Everything from the first line of the data below through the line that contains "COL = scene.collection" should be written out exactly, please, and nothing more; the pictures stay out.
======== Collected material
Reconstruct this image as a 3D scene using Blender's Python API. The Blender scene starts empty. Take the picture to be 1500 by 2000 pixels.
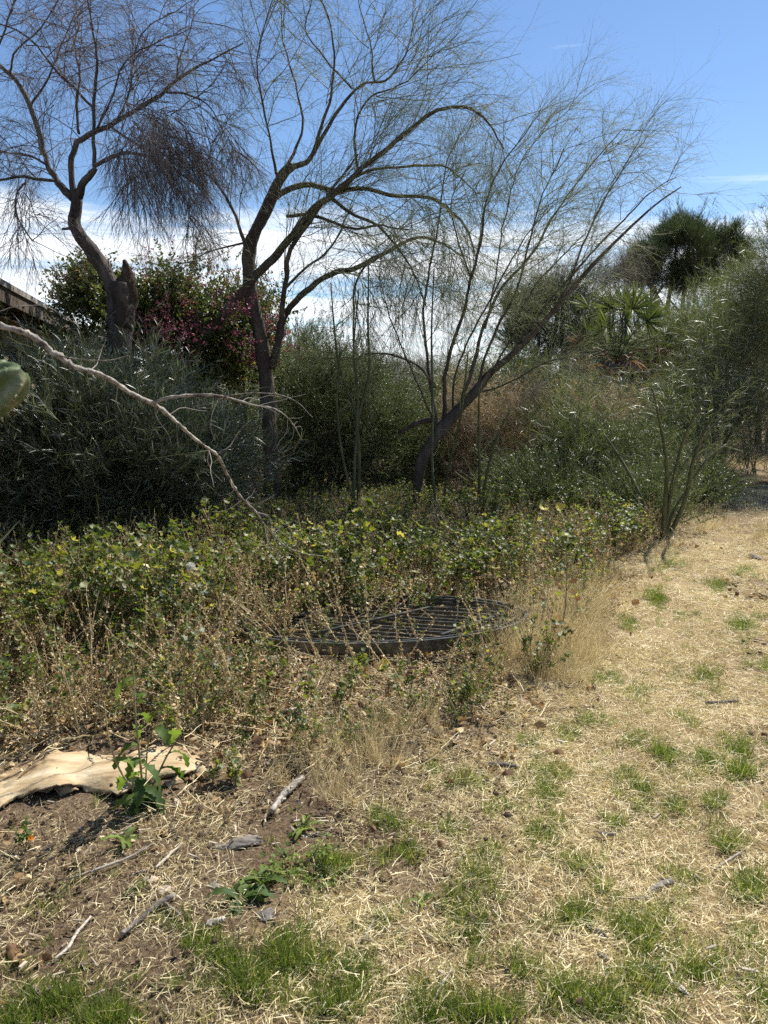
import bpy, math, random
import numpy as np
from mathutils import Vector, Matrix

rng = np.random.default_rng(11)
random.seed(11)
PI = math.pi
scene = bpy.context.scene
COL = scene.collection

# ------------------------------------------------------------------ camera
FPX = 1450.0            # focal length in pixels of the 1500 x 2000 photograph
EYE = 1.60
PITCH = math.atan(230.0 / FPX)
cam_data = bpy.data.cameras.new('camera')
cam = bpy.data.objects.new('camera', cam_data)
COL.objects.link(cam)
cam_data.sensor_fit = 'VERTICAL'
cam_data.sensor_height = 36.0
cam_data.lens = 36.0 * FPX / 2000.0
cam_data.clip_start = 0.05
cam_data.clip_end = 3000
cam.location = (0, 0, EYE)
cam.rotation_euler = (math.radians(90) - PITCH, 0, 0)
cam_data.dof.use_dof = True
cam_data.dof.focus_distance = 5.5
cam_data.dof.aperture_fstop = 9.0
scene.camera = cam

# ------------------------------------------------------------------ light
SUN_AZ = math.radians(40)      # to the right of the view direction
SUN_EL = math.radians(50)
world = bpy.data.worlds.new('World')
scene.world = world
world.use_nodes = True


def build_world():
    nt = world.node_tree
    nt.nodes.clear()
    N, L = nt.nodes.new, nt.links.new
    out = N('ShaderNodeOutputWorld')
    bg = N('ShaderNodeBackground')
    bg.inputs['Strength'].default_value = 0.082
    sky = N('ShaderNodeTexSky')
    sky.sky_type = 'NISHITA'
    sky.sun_disc = False
    sky.sun_elevation = SUN_EL
    sky.sun_rotation = SUN_AZ
    sky.altitude = 400
    sky.air_density = 1.0
    sky.dust_density = 0.1
    sky.ozone_density = 1.6

    def m(op, a, b=None, c=None, clamp=False):
        n = N('ShaderNodeMath')
        n.operation = op
        n.use_clamp = clamp
        for i, v in enumerate((a, b, c)):
            if v is None:
                continue
            if isinstance(v, (int, float)):
                n.inputs[i].default_value = v
            else:
                L(v, n.inputs[i])
        return n.outputs[0]
    tc = N('ShaderNodeTexCoord')
    sep = N('ShaderNodeSeparateXYZ')
    L(tc.outputs['Generated'], sep.inputs[0])
    x, y, z = sep.outputs
    zc = m('MAXIMUM', z, 0.02)
    px = m('DIVIDE', x, zc)
    py = m('DIVIDE', y, zc)
    comb = N('ShaderNodeCombineXYZ')
    L(m('MULTIPLY', px, 0.45), comb.inputs[0])
    L(m('MULTIPLY', py, 1.0), comb.inputs[1])
    no = N('ShaderNodeTexNoise')
    no.inputs['Scale'].default_value = 0.75
    no.inputs['Detail'].default_value = 9
    no.inputs['Roughness'].default_value = 0.58
    no.inputs['Distortion'].default_value = 0.6
    L(comb.outputs[0], no.inputs['Vector'])
    # a deck of cloud low over the horizon, wispy at its upper edge
    dist = m('SQRT', m('ADD', m('MULTIPLY', px, px), m('MULTIPLY', py, py)))
    edge = m('MULTIPLY', m('SUBTRACT', dist, 4.35), 0.6)
    edge = m('MINIMUM', m('MAXIMUM', edge, -1.0), 0.42)
    dens = m('ADD', m('MULTIPLY', m('SUBTRACT', no.outputs['Fac'], 0.5), 2.4), edge)
    deck = m('MULTIPLY', dens, 2.1, clamp=True)
    # a few thin high wisps
    no2 = N('ShaderNodeTexNoise')
    no2.inputs['Scale'].default_value = 1.5
    no2.inputs['Detail'].default_value = 6
    no2.inputs['Roughness'].default_value = 0.62
    cb2 = N('ShaderNodeCombineXYZ')
    L(m('MULTIPLY', x, 2.0), cb2.inputs[0])
    L(m('MULTIPLY', y, 2.0), cb2.inputs[1])
    L(m('MULTIPLY', z, 16.0), cb2.inputs[2])
    L(cb2.outputs[0], no2.inputs['Vector'])
    wisp = m('MULTIPLY', m('SUBTRACT', no2.outputs['Fac'], 0.66), 4.0, clamp=True)
    mask = m('MAXIMUM', m('MULTIPLY', deck, 0.92), m('MULTIPLY', wisp, 0.55))
    mix = N('ShaderNodeMix')
    mix.data_type = 'RGBA'
    L(mask, mix.inputs['Factor'])
    hs = N('ShaderNodeHueSaturation')
    hs.inputs['Saturation'].default_value = 1.12
    hs.inputs['Hue'].default_value = 0.503
    L(sky.outputs[0], hs.inputs['Color'])
    L(hs.outputs[0], mix.inputs['A'])
    mix.inputs['B'].default_value = (9.0, 9.3, 9.7, 1)
    L(mix.outputs['Result'], bg.inputs['Color'])
    L(bg.outputs[0], out.inputs['Surface'])


build_world()
sun_data = bpy.data.lights.new('sun', 'SUN')
sun = bpy.data.objects.new('sun', sun_data)
COL.objects.link(sun)
sun_data.energy = 5.0
sun_data.angle = math.radians(0.53)
sun_data.color = (1.0, 0.955, 0.88)
sdir = Vector((math.sin(SUN_AZ) * math.cos(SUN_EL), math.cos(SUN_AZ) * math.cos(SUN_EL), math.sin(SUN_EL)))
sun.rotation_euler = sdir.to_track_quat('Z', 'Y').to_euler()
sun.location = (20, 20, 30)

vs = scene.view_settings
vs.view_transform = 'Standard'
vs.look = 'None'
vs.exposure = 0.85
vs.gamma = 1.0
vs.use_curve_mapping = False
scene.cycles.max_bounces = 4
scene.cycles.diffuse_bounces = 3
scene.cycles.glossy_bounces = 2
scene.cycles.transmission_bounces = 3
scene.cycles.transparent_max_bounces = 4
scene.cycles.use_adaptive_sampling = True
scene.cycles.adaptive_threshold = 0.02
scene.cycles.use_denoising = False


# ------------------------------------------------------------------ helpers: projection
def pt(u, v, d):
    """World point that the photograph shows at pixel (u, v), d metres ahead."""
    xx = (u - 750.0) / FPX
    up = -(v - 1000.0) / FPX
    Y = math.cos(PITCH) + math.sin(PITCH) * up
    Z = -math.sin(PITCH) + math.cos(PITCH) * up
    s = d / Y
    return np.array((xx * s, d, EYE + Z * s))


def gnd(u, v):
    xx = (u - 750.0) / FPX
    up = -(v - 1000.0) / FPX
    Y = math.cos(PITCH) + math.sin(PITCH) * up
    Z = -math.sin(PITCH) + math.cos(PITCH) * up
    s = -EYE / Z
    return np.array((xx * s, Y * s, 0.0))


def gz(x, y):
    """Height of the uneven ground."""
    x = np.asarray(x, float)
    y = np.asarray(y, float)
    z = 0.022 * np.sin(1.3 * x + 0.7 * y) + 0.018 * np.sin(2.1 * y - 1.1 * x + 1.0)
    z += 0.010 * np.sin(5.3 * x + 2.2 * y + 0.5) + 0.008 * np.sin(6.1 * y - 3.9 * x)
    z += 0.005 * np.sin(13.0 * x + 9.0 * y) * np.sin(11.0 * y - 7.0 * x + 2.0)
    return z


def on_ground(u, v):
    p = gnd(u, v)
    p[2] = float(gz(p[0], p[1]))
    return p


def nrm(a):
    return a / np.maximum(np.linalg.norm(a, axis=-1, keepdims=True), 1e-9)


def smooth_noise(x, y, s, seed=0):
    r = np.random.default_rng(seed)
    v = 0
    for k in range(6):
        a = r.uniform(0, 2 * PI)
        f = s * r.uniform(0.6, 1.9)
        v = v + np.sin(f * (x * math.cos(a) + y * math.sin(a)) + r.uniform(0, 6.28))
    return v / 2.6


# ------------------------------------------------------------------ helpers: meshes
class MB:
    """Collects geometry (quads and triangles, one tint per vertex) for ONE mesh."""

    def __init__(s):
        s.v, s.q, s.t, s.c, s.qm, s.tm = [], [], [], [], [], []
        s.n = 0

    def add(s, V, Q=None, T=None, tint=0.5, mat=0):
        V = np.asarray(V, float).reshape(-1, 3)
        s.v.append(V)
        tint = np.broadcast_to(np.asarray(tint, float), (len(V),))
        s.c.append(tint)
        if Q is not None and len(Q):
            Q = np.asarray(Q, np.int64).reshape(-1, 4) + s.n
            s.q.append(Q)
            s.qm.append(np.full(len(Q), mat))
        if T is not None and len(T):
            T = np.asarray(T, np.int64).reshape(-1, 3) + s.n
            s.t.append(T)
            s.tm.append(np.full(len(T), mat))
        s.n += len(V)
        return s

    def mesh(s, name, mats, smooth=True):
        me = bpy.data.meshes.new(name)
        V = np.concatenate(s.v) if s.v else np.zeros((0, 3))
        Q = np.concatenate(s.q) if s.q else np.zeros((0, 4), np.int64)
        T = np.concatenate(s.t) if s.t else np.zeros((0, 3), np.int64)
        me.vertices.add(len(V))
        me.vertices.foreach_set('co', V.astype(np.float32).ravel())
        nl = Q.size + T.size
        me.loops.add(nl)
        me.loops.foreach_set('vertex_index', np.concatenate([Q.ravel(), T.ravel()]).astype(np.int32))
        me.polygons.add(len(Q) + len(T))
        ls = np.concatenate([np.arange(len(Q)) * 4, Q.size + np.arange(len(T)) * 3]).astype(np.int32)
        me.polygons.foreach_set('loop_start', ls)
        mi = np.concatenate(s.qm + s.tm) if (s.qm or s.tm) else np.zeros(0)
        me.polygons.foreach_set('material_index', mi.astype(np.int32))
        me.polygons.foreach_set('use_smooth', np.full(len(Q) + len(T), smooth))
        at = me.attributes.new('tint', 'FLOAT', 'POINT')
        at.data.foreach_set('value', np.concatenate(s.c).astype(np.float32))
        for m in (mats if isinstance(mats, (list, tuple)) else [mats]):
            me.materials.append(m)
        me.update(calc_edges=True)
        return me

    def build(s, name, mats, parent=None, smooth=True, loc=None):
        me = s.mesh(name, mats, smooth)
        if loc is not None:
            me.transform(Matrix.Translation(-Vector([float(c) for c in loc])))
        o = bpy.data.objects.new(name, me)
        COL.objects.link(o)
        if parent is not None:
            o.parent = parent
            o.location = -parent.location if loc is None else Vector([float(c) for c in loc]) - parent.location
        elif loc is not None:
            o.location = [float(c) for c in loc]
        return o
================
**Reply to the task**
Reconstruct this image as a 3D scene using Blender's Python API. The Blender scene starts empty. Take the picture to be 1500 by 2000 pixels.
import bpy, math, random
import numpy as np
from mathutils import Vector, Matrix

rng = np.random.default_rng(11)
random.seed(11)
PI = math.pi
scene = bpy.context.scene
COL = scene.collection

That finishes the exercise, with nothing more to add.